Au fil des pages, ont découvrent des blocs noirs cachant certaines parties du texte, parfois quelques mots, parfois des pages entières. Ces parties cachées sont des éléments censurés par le gouvernement américain avant la publication du texte. Ces blocs noirs nous rappellent à quel point la situation est loin d'être réglée : en effet, le gouvernement américain n'assume toujours pas de montrer au public les horreurs qu'ont subies (et subissent toujours) leurs prisonniers à Guantánamo. Néanmoins, ces parties censurées n'empêchent en rien la lecture, car Larry Siems a ajouté beaucoup de notes en bas de pages qui aident à la compréhension. D'ailleurs, je trouve qu'il a fait preuve d'un beau travail de documentation et de recherches. J'ai beaucoup aimé le préface qui apporte beaucoup à la lecture et m'a permis de bien aborder ce journal.
Ce témoignage est encore plus important que d'autres car cette injustice est toujours d'actualité. En effet, en 2010, un juge a ordonné la libération de Mohamedou.
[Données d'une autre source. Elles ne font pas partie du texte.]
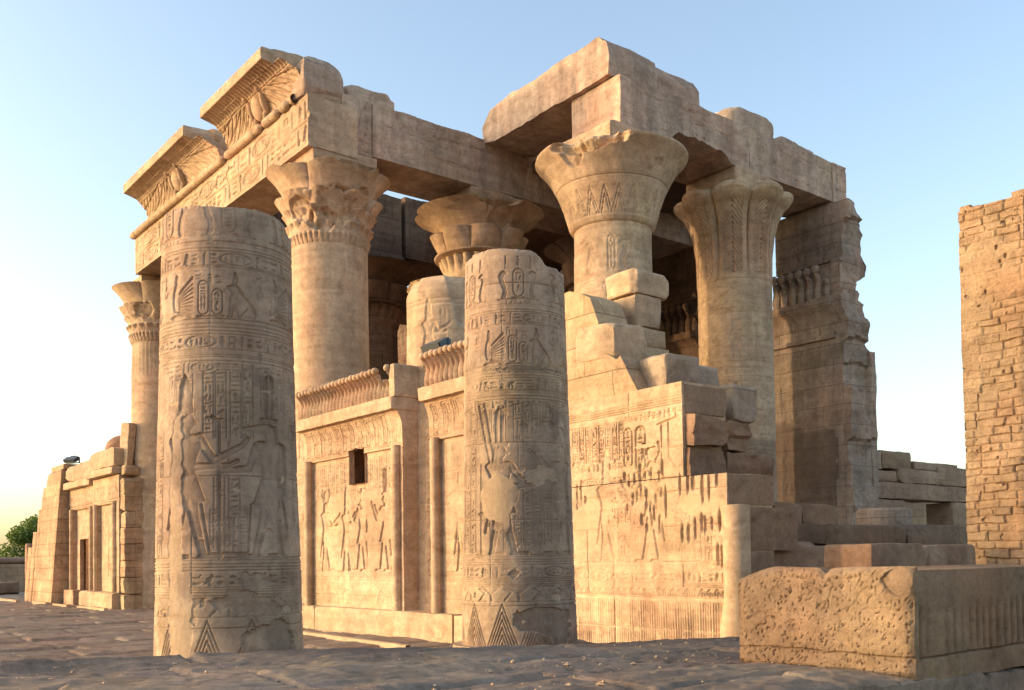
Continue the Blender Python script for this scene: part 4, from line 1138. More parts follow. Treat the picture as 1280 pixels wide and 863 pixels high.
def beam(name, label, pieces, mat=M_BEAM):
    t = thing(name, label, 'stone beam', pieces[0][0:1] + (pieces[0][2], pieces[0][4]))
    for i, (s0, s1, D, back, z0, z1, kw) in enumerate(pieces):
        mb = MB(); carved_beam(mb, s0, s1, D, back, z0, z1, seed=i * 7 + int(D), **kw); mb.build('beam_stone', mat, t, sharp=55)
    return at_home(t)
beam('roof_beam', 'long carved stone beam running inward from the corner column over the sunlit lotus column', [
    (12.33, 13.22, 22.55, 24.3, 12.48, 13.98, dict(carve=0, top=.05)), (13.235, 17.9, 22.5, 24.35, 12.5, 13.98, dict(top=.10)), (17.92, 22.6, 22.52, 24.3, 12.5, 13.95, dict(top=.06)), (22.62, 26.2, 22.5, 24.3, 12.5, 13.9, dict(top=.06))])
beam('roof_beam', 'carved stone beam resting on the bell and palm capitals, its near end jagged', [
    (17.12, 22.2, 17.05, 18.85, 12.5, 13.74, dict(top=.06, bot=lambda u: .30 * sstep(1.7, 2.2, u) * sstep(4.4, 3.9, u) * (1 + .5 * fbm1(u, 3, 3, 5)))), (22.215, 26.25, 17.06, 18.85, 12.5, 13.72, dict(top=.05)), (26.26, 26.95, 17.03, 18.8, 12.46, 13.70, dict(carve=0, top=.05))])
beam('roof_beam', 'dim tall beam behind the corner column with a slot of sky through its top', [
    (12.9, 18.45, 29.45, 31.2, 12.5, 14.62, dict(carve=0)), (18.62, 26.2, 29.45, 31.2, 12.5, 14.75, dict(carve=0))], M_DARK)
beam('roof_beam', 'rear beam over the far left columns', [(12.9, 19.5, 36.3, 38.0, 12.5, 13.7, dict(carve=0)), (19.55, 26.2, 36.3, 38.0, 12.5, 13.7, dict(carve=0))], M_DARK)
def roof_slab():
    t = thing('roof_slab', 'topmost massive roof slab tilted up over the bell capital, dark underneath', 'roof slab', (18.5, 19.8, 13.75))
    mb = MB(); prism(mb, [(22.0, 13.70), (22.55, 13.85), (22.55, 14.3), (22.2, 14.68), (21.2, 14.78), (20.6, 14.74), (19.2, 14.84), (18.2, 14.80), (17.62, 14.86), (17.35, 14.6), (17.25, 14.2), (17.3, 13.76)], 16.95, 18.72, .11, .035, 3, .012); mb.build('slab_stone', M_BEAM, t, sharp=40)
    mb = MB(); prism(mb, [(22.3, 13.79), (22.3, 14.5), (20, 14.55), (17.5, 14.62), (17.3, 14.3), (17.3, 13.78)], 18.80, 20.4, .12, .03, 9, .012); mb.build('slab_stone', M_BEAM, t, sharp=40)
    at_home(t)
roof_slab()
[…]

Le gouvernement américain a ignoré cette décision, et l'auteur est toujours emprisonné à Cuba, dans la même cellule que celle où il a écrit ce journal. Je ne vais pas le cacher : avant ma lecture, j'ignorai complètement ce qui se passait là-bas. Mais maintenant que je le sais, je pense que personne ne doit ignorer ce genre d'injustices.
Vous l'aurez compris, je conseille ce livre à tout le monde, en particulier à ceux qui aiment les témoignages. Ce livre est donc un gros coup de cœur, que je suis heureuse d'avoir découvert.